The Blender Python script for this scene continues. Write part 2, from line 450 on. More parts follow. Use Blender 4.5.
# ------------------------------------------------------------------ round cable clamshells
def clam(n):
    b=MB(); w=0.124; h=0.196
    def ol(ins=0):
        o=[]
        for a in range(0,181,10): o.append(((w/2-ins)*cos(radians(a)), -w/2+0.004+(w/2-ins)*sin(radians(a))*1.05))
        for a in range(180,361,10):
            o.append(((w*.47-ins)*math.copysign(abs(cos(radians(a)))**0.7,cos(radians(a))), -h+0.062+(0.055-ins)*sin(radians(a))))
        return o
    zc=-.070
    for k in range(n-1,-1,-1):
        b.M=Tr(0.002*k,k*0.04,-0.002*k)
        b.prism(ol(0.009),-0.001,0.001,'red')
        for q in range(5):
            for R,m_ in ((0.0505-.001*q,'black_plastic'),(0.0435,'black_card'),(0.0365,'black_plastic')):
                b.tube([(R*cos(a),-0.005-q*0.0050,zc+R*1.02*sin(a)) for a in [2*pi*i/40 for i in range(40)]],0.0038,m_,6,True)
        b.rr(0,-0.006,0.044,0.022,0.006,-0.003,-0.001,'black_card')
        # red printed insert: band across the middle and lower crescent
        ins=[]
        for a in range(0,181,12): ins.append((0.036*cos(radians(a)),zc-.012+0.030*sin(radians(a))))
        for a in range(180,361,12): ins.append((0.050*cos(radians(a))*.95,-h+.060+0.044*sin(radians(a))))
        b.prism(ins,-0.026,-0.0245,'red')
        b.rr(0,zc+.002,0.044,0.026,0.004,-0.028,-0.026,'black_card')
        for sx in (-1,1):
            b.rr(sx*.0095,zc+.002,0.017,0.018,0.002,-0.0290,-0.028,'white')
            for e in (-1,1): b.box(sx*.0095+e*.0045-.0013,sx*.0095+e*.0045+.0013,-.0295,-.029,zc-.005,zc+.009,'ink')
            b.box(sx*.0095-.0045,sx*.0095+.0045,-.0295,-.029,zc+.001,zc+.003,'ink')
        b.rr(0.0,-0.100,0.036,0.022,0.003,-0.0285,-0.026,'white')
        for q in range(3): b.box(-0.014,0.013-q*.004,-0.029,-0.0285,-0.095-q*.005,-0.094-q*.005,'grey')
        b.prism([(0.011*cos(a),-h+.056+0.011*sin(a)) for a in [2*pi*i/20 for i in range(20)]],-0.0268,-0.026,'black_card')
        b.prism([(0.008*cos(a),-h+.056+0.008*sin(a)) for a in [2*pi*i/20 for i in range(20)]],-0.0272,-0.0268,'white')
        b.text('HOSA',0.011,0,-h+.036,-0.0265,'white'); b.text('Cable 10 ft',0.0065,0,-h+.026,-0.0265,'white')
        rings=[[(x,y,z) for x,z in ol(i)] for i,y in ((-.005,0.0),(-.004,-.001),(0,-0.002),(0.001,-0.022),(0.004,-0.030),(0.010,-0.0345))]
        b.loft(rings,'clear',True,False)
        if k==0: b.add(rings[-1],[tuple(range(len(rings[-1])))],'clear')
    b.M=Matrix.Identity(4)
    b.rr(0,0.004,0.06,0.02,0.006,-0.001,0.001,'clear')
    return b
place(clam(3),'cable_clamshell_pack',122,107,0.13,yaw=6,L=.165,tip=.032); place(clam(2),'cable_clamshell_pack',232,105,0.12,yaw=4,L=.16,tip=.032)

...

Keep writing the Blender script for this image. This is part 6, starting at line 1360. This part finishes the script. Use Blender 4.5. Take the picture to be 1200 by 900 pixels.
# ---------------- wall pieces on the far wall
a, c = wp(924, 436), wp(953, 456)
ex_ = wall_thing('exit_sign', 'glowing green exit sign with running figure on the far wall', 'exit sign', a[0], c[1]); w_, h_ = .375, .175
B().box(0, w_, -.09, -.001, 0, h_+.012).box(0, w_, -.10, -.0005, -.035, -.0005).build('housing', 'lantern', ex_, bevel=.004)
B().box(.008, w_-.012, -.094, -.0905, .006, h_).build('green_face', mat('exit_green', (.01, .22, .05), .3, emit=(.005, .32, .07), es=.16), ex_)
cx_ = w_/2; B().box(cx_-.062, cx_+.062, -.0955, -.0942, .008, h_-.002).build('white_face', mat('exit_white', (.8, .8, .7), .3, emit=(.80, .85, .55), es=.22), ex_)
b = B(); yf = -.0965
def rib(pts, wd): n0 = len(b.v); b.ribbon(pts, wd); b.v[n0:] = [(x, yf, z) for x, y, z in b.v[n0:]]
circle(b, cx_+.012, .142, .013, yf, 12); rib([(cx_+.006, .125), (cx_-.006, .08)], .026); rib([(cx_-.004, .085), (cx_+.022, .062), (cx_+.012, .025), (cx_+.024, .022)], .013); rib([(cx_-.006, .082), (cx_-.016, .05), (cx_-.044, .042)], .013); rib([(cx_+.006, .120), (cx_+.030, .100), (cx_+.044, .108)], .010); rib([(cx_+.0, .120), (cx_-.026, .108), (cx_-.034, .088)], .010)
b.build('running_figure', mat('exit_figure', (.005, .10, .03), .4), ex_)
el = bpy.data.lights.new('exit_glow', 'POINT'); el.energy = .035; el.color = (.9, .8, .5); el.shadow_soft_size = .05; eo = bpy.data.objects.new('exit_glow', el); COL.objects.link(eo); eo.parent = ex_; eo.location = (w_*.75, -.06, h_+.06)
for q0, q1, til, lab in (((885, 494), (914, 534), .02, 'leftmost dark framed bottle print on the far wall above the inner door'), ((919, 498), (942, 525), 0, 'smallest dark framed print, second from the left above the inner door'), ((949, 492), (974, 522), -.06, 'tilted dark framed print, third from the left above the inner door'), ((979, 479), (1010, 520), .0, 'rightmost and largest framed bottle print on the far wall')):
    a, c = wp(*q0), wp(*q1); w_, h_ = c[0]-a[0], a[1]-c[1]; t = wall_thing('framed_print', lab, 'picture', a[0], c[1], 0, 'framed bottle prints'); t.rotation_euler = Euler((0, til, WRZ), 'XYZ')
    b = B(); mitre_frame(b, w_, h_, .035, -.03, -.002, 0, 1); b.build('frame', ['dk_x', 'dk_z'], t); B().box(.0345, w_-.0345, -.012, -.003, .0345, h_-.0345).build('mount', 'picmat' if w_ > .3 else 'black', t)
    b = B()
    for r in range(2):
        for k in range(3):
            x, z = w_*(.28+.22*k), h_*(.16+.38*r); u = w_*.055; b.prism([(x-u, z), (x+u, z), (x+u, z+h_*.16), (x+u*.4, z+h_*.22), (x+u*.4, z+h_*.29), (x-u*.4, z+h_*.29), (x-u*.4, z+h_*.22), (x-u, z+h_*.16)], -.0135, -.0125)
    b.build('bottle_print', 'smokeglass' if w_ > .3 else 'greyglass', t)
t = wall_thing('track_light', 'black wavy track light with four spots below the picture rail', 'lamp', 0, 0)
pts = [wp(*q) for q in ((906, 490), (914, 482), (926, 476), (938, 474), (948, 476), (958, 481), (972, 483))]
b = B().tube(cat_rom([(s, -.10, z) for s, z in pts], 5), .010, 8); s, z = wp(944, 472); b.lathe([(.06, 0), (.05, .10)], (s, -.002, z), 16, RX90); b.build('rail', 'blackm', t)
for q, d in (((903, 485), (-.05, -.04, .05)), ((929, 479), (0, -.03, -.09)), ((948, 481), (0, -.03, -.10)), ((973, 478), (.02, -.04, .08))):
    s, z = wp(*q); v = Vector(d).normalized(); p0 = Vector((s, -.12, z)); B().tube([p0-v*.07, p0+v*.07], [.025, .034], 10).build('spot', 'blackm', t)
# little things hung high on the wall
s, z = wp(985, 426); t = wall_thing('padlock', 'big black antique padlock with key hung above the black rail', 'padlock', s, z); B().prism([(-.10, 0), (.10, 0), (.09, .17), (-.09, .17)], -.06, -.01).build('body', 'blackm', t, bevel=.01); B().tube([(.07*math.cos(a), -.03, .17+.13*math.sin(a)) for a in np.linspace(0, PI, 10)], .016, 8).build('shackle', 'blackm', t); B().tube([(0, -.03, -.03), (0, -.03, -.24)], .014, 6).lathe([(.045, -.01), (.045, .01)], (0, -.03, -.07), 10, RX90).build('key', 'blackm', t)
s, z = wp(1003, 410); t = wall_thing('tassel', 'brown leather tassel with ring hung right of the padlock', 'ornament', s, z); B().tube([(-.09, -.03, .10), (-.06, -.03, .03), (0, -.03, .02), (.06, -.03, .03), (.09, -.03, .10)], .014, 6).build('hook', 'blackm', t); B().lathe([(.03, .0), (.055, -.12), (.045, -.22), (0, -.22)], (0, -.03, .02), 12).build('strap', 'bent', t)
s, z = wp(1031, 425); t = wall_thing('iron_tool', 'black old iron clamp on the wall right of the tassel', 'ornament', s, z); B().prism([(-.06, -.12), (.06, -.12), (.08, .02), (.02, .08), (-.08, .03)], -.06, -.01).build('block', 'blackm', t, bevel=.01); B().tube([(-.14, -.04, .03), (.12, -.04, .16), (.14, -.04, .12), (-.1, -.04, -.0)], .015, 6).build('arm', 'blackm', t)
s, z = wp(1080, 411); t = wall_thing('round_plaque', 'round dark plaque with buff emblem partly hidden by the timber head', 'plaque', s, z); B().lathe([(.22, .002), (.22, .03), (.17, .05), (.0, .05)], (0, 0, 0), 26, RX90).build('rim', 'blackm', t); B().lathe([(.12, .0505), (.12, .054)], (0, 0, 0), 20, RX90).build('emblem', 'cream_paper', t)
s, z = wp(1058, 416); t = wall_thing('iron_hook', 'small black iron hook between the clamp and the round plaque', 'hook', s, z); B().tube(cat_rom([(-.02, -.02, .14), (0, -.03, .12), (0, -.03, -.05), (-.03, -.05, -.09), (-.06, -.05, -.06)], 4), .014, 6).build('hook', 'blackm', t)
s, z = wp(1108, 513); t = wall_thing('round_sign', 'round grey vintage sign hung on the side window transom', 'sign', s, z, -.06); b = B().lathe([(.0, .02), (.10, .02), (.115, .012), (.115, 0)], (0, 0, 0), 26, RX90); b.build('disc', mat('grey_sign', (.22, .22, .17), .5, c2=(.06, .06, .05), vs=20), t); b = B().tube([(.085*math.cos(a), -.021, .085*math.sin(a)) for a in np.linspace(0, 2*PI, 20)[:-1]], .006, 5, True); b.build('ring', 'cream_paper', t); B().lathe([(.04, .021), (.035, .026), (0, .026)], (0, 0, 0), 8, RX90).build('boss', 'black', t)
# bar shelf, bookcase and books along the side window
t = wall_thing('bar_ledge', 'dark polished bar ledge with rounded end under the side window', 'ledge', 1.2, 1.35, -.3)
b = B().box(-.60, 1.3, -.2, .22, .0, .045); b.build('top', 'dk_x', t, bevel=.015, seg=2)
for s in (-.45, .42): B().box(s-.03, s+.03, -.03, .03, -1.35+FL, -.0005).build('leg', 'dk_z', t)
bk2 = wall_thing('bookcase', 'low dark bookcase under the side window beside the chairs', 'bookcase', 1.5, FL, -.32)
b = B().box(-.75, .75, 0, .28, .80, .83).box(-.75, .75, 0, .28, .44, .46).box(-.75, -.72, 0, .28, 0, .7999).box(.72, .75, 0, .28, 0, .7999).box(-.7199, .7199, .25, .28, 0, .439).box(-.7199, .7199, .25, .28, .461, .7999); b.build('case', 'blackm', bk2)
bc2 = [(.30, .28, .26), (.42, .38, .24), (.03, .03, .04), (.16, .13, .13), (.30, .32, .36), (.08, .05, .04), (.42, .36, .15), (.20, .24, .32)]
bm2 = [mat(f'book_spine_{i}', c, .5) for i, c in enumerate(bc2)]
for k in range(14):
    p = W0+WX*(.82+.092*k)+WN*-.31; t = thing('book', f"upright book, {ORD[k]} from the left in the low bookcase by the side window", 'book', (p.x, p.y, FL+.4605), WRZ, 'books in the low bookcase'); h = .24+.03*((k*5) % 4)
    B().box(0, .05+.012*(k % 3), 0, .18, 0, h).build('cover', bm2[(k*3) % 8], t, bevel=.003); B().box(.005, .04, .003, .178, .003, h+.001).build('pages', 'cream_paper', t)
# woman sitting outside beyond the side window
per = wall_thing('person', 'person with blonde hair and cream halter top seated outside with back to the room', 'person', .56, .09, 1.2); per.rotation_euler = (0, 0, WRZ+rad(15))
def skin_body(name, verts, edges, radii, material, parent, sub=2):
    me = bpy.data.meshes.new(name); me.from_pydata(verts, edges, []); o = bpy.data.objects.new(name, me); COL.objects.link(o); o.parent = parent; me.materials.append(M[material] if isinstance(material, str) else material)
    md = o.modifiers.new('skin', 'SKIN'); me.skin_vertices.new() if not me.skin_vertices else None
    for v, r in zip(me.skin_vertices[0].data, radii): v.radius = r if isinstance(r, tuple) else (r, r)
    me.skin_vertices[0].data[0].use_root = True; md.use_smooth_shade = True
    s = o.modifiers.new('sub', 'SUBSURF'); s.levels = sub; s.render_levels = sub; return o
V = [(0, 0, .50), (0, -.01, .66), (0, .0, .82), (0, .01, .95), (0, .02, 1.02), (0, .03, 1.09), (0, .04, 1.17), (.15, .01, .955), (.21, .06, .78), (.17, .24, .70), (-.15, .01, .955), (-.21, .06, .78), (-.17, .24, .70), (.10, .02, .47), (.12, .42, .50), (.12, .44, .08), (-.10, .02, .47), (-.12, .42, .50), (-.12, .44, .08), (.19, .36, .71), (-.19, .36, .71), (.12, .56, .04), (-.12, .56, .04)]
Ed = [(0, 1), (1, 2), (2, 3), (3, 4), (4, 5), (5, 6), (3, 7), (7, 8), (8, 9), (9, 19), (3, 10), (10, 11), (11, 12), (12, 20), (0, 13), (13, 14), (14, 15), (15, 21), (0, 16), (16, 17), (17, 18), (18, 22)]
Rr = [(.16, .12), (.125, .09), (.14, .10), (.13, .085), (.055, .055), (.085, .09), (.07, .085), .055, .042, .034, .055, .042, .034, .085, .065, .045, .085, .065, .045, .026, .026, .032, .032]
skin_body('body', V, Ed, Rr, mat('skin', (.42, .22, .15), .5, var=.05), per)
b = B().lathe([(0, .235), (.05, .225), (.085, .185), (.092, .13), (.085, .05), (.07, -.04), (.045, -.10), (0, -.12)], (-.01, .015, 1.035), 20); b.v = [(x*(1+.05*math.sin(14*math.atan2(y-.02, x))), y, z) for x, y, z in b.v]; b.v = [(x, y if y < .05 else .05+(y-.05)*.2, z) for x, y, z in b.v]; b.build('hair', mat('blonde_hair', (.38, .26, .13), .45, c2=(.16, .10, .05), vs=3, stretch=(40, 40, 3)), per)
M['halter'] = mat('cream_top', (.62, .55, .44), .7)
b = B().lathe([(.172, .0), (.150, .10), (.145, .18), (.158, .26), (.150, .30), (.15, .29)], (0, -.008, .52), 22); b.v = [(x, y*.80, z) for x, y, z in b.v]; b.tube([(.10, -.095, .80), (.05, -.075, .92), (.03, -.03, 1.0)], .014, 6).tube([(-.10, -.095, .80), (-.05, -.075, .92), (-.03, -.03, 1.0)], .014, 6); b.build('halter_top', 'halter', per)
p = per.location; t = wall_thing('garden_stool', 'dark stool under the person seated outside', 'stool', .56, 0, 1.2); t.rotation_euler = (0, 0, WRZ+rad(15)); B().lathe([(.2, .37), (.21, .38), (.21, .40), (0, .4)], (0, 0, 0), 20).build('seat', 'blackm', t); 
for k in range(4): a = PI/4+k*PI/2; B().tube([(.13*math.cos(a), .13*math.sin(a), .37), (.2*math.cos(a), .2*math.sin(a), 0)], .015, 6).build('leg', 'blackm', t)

---

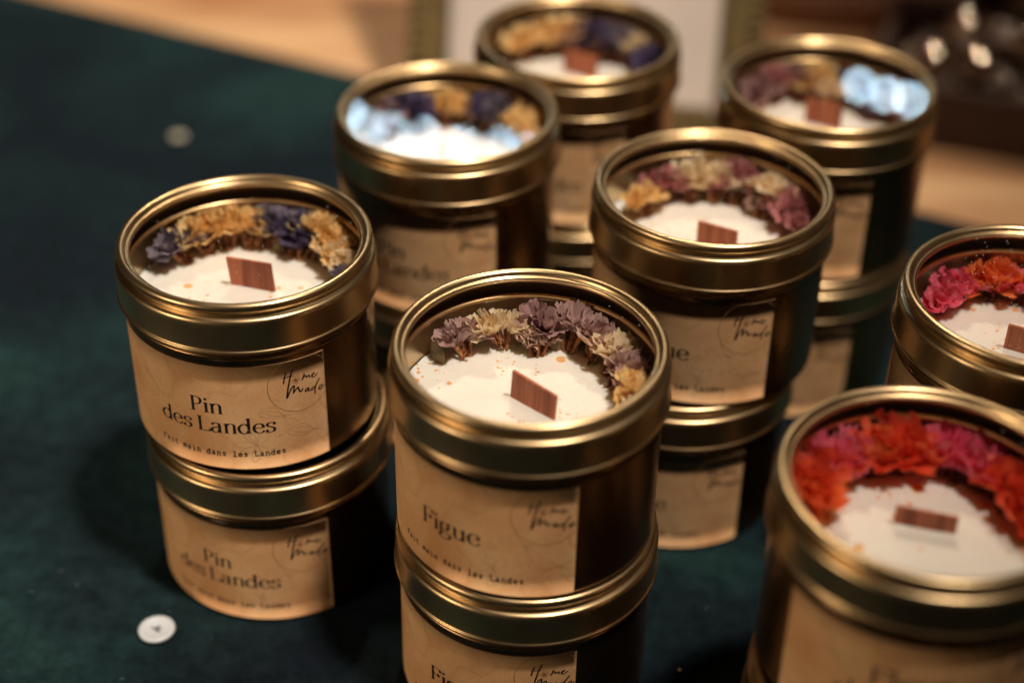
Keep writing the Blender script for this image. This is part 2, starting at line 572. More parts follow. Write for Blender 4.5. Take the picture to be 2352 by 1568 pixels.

● **Stated problem**: Look through the entries above. Extract each line with the word "follow".

● **Reply**:
The Blender Python script for this scene continues. Write part 2, from line 450 on. More parts follow. Use Blender 4.5.
Keep writing the Blender script for this image. This is part 2, starting at line 572. More parts follow. Write for Blender 4.5. Take the picture to be 2352 by 1568 pixels.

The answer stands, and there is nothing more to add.